Out of the Furnace, Into the Fire

August 2, 5-8pm

Bronze Patina Artist Erik Petersen at work in his studio.

Bronze Patina Artist Erik Petersen at work in his studio.

For many art lovers, even the most seasoned collectors, the sculpting process is a mystery. How does a clay sketch become a bronze sculpture? How do artists sculpt life-size editions? What goes into developing a patina? Just how hot is it in a foundry? These questions and more will be addressed at Out of the Furnace, Into the Fire, a special show focusing on the sculpting process happening at Rowe Fine Art Gallery on August 2 from 5 to 8 p.m. Stop by for drinks and appetizers, and meet some of the gallery’s sculptors, including gallery owner and bronze wildlife sculptor Ken Rowe. And don’t miss an exciting patina demonstration by Erik Petersen, a Prescott-based bronze patina artist.

Rowe Fine Art Gallery represents some of the West’s best traditional and contemporary southwestern sculptors. Ken is known for sculpting majestic wildlife, but recently he has branched out to include a very popular series of figurative sculptures that focus on the sport of fly-fishing. Prescott resident Erik Petersen owns a business doing finishing work and patinas for prominent western sculptors, but he’s also a sculptor in his own right.

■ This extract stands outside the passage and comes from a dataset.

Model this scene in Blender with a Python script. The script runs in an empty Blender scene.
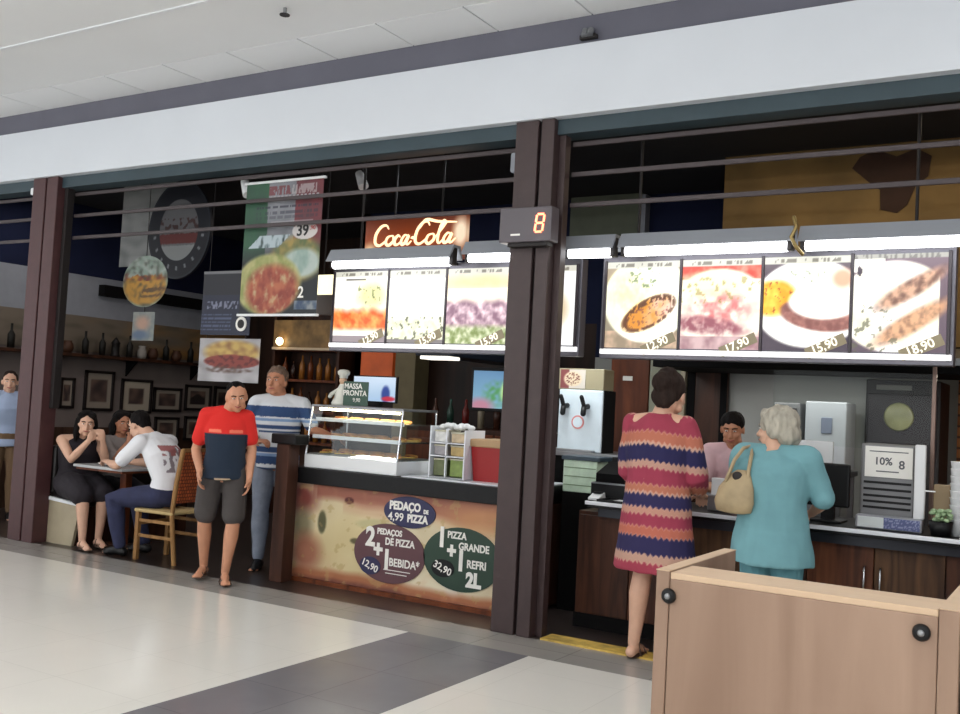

Sedona resident Liam Herbert wants to start a dialogue with collectors through his powerful Sculpture for Peace. Bronze sculptor Kim Kori’s work focuses on nature’s smallest creatures while Navajo sculptor Alvin Marshall’s specialty is Native American figures carved out of stone. Traditional western artist Jason Scull is a member of the prestigious Cowboy Artists of America, which was founded in Sedona. And finally, impressionistic wildlife sculptor Joshua Tobey fuses human and animal to express his relationship with the great outdoors.